Active duty military members are provided protections under what is known as the Servicemembers Civil Relief Act (SCRA). Enacted in 2003, it provides coverage as soon as active duty goes into effect, up until 30 to 90 days after discharge.

SCRA was enacted to provide U.S. military servicemembers the relief of not having to worry about financial or judicial matters while protecting our country. In addition to the active member, protections are also allowed for spouses and children, as well as any individual party who relies on the service member for a minimum 50 percent support, and has done so for at least 6 months prior to utilizing the Act.

Some of these protections include reduced or eliminated interest rates and fees on credit cards or loans, cellular phone service, placing a stay on the termination of any type of lease or contract, stopping eviction, and deferring tax payments.

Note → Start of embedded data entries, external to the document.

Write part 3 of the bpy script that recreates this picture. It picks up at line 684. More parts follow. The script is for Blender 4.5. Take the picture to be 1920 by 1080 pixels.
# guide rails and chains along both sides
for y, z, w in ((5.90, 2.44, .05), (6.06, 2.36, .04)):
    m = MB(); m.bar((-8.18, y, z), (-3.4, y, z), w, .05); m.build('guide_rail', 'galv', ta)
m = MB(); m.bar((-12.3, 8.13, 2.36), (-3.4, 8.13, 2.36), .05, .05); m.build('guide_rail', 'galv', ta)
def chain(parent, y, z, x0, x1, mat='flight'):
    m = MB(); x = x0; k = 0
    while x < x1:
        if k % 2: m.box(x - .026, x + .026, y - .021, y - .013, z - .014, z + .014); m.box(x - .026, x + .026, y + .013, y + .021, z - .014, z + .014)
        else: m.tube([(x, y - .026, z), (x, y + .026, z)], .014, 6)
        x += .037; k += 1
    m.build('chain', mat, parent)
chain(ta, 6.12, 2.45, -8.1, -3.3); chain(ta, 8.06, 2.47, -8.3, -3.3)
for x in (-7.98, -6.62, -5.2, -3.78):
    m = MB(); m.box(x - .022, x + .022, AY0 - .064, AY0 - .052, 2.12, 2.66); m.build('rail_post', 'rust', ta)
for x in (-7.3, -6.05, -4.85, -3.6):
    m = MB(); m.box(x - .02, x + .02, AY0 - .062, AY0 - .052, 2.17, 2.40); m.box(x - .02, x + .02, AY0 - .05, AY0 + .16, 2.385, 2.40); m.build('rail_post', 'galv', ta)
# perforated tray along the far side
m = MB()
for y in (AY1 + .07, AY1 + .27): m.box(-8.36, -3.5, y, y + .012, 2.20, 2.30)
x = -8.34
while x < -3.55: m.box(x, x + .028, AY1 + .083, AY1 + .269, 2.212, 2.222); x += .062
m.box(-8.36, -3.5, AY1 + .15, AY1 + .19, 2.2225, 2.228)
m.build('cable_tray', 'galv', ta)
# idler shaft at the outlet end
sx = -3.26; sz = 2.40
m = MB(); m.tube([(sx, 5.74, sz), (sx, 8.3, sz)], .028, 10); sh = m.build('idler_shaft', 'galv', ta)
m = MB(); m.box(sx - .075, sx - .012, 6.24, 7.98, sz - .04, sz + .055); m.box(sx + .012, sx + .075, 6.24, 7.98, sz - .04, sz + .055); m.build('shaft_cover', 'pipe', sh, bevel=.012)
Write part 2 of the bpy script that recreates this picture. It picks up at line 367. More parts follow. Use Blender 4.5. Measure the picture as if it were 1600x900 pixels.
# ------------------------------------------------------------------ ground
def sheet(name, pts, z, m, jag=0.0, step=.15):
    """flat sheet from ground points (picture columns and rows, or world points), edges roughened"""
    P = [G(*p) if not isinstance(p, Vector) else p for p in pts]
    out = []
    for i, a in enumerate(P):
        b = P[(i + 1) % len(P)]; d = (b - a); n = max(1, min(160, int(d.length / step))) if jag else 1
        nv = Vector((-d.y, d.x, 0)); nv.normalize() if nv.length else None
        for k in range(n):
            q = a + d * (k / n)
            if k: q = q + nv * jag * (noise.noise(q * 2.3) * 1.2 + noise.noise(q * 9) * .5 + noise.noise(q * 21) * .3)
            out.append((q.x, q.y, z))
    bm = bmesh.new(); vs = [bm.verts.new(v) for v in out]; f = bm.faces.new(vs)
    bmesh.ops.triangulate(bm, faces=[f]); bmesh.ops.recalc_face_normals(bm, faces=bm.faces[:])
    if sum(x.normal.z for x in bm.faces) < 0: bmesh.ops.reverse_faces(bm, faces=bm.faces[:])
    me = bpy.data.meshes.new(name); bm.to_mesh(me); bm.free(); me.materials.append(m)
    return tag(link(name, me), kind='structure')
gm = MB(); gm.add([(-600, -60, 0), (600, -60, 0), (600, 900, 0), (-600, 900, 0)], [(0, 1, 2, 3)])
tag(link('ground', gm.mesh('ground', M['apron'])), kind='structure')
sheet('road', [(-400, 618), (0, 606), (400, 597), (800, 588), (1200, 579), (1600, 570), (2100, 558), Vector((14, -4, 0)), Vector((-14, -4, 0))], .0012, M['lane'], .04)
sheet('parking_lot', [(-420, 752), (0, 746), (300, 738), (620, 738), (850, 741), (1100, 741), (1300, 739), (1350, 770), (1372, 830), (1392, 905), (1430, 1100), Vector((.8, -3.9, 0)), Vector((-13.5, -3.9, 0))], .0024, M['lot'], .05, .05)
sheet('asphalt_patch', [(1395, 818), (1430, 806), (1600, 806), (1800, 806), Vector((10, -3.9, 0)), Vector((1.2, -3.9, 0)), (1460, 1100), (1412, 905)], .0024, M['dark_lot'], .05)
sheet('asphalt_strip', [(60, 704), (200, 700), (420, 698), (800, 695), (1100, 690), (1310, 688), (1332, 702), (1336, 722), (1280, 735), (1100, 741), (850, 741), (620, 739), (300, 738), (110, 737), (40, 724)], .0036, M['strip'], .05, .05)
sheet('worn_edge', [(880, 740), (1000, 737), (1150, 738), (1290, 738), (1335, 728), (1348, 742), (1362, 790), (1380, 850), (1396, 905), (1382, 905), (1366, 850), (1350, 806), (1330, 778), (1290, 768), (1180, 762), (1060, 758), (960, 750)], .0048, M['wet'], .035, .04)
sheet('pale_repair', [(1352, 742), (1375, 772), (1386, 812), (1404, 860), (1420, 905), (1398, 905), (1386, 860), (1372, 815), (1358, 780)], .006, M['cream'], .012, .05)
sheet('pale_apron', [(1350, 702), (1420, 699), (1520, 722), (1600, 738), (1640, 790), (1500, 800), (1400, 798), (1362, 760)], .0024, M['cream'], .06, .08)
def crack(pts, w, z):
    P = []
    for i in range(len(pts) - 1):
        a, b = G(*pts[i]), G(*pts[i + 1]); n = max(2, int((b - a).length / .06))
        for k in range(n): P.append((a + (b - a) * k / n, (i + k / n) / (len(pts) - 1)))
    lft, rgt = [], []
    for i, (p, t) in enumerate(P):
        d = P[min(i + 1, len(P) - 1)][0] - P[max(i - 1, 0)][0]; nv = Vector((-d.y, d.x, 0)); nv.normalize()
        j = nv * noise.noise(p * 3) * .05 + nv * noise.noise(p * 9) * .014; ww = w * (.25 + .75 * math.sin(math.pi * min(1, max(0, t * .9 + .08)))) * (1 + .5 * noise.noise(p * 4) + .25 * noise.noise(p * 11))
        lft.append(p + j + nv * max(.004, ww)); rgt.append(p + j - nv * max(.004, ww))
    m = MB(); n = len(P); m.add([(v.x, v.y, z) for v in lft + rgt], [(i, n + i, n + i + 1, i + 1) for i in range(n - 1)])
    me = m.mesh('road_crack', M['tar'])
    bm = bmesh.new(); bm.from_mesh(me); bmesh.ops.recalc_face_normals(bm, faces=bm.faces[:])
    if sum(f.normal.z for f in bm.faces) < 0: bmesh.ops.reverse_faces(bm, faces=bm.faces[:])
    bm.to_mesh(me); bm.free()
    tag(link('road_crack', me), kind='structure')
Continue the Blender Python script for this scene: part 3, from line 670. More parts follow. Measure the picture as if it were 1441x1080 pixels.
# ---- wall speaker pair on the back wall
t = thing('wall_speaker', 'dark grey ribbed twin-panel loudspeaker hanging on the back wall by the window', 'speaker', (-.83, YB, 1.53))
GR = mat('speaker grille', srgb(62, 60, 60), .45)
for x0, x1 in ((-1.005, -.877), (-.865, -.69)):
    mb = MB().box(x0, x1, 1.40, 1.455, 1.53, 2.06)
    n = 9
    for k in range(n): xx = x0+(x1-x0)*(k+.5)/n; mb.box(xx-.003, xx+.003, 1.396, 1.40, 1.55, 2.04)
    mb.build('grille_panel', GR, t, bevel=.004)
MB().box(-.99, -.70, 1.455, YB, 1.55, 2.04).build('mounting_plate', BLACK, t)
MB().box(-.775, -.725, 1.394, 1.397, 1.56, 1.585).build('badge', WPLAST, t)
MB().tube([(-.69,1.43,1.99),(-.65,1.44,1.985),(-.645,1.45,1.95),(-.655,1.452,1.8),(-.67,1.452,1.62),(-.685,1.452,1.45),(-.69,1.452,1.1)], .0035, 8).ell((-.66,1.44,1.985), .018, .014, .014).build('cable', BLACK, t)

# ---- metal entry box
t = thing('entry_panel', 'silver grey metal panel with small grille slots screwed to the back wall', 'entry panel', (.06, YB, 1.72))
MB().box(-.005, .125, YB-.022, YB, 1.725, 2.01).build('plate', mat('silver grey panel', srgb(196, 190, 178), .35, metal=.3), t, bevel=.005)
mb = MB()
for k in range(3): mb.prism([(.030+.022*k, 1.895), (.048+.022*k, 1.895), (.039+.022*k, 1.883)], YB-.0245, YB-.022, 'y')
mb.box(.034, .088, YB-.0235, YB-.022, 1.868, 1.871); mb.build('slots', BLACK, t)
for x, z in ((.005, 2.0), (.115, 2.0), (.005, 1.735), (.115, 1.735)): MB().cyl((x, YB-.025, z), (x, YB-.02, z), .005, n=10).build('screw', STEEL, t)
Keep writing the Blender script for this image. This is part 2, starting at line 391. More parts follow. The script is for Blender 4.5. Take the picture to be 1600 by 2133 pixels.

One of the most important protections is the ability of the servicemember to place a stay on judicial proceedings such as divorce, child custody disputes, civil proceedings and default judgments. This allows the military member to return from active duty, retain adequate legal counsel, and properly defend himself or herself in court. In doing so, it allows the servicemember to stay completely focused on protecting our country without constant worry of what he or she may return home to face.

The SCRA does have a few eligibility requirements. A military attorney can assist in making sure you meet those requirements and completing all necessary paperwork to invoke your protections.